Me han preguntado muchas veces por el objetivo principal de mi vida. Inevitablemente, uno responde de manera sencilla «intento ser feliz». Siempre que me lo preguntan me acuerdo de la canción de Loquillo que decía que para ser feliz le bastaba con un camión. Dejando de lado los camiones, la canción me ayuda a preguntarme por cómo terminaría yo esa frase. Yo para ser feliz quiero: una casa, un coche, una familia, unos amigos… pero ya puestos a pedir, casi todos le pedimos más cosas a la vida: una casa más grande, un coche mejor, un viajecito en verano. Lo normal, creemos muchas veces.
Frente a esto, aparecía hace tiempo la noticia sobre una subasta, en la que se vendía el manuscrito con la receta de Einstein para ser feliz: «una vida tranquila y modesta trae más felicidad que una búsqueda constante de éxito, unida a una agitación constante».
En el fondo, andamos de aquí para allá buscando el modo, y muchas veces copiamos lo que otros hacen, pensando que así lo lograremos. Me temo que en esto de la felicidad, las recetas valen de poco. Lo que para mí es felicidad, en mi caso entregarme como jesuita, para otro puede significar otra cosa. No podemos vivir continuamente con el qué dirán, ni tratando de quedar bien con todo el mundo. Contra el «todos queremos más», Einstein plantea una vida que tiene que mucho más que ver con lo sencillo, con lo cotidiano, con lo que no se ve. Me imagino la felicidad de unos padres primerizos por las noches sin dormir; o la entrega callada de muchos voluntarios en oenegés. Todo eso no acapara portadas de periódicos.
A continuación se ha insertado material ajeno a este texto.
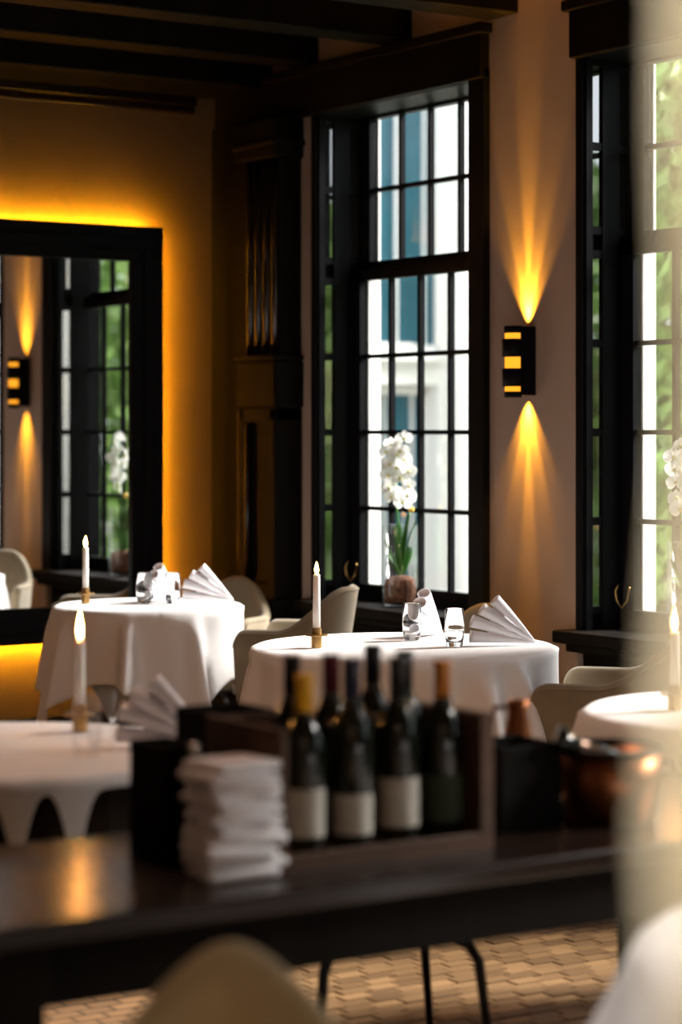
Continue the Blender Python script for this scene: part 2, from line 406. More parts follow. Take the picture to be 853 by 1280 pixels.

Creo que la felicidad tiene mucho más que ver con la plenitud que con la alegría pasajera.
La respuesta a la pregunta por la felicidad la iremos obteniendo durante toda la vida. Pero que no nos demos cuenta, al cabo de muchos años, que ni tan siquiera nos hemos preguntado, que otros han decidido por nosotros durante décadas.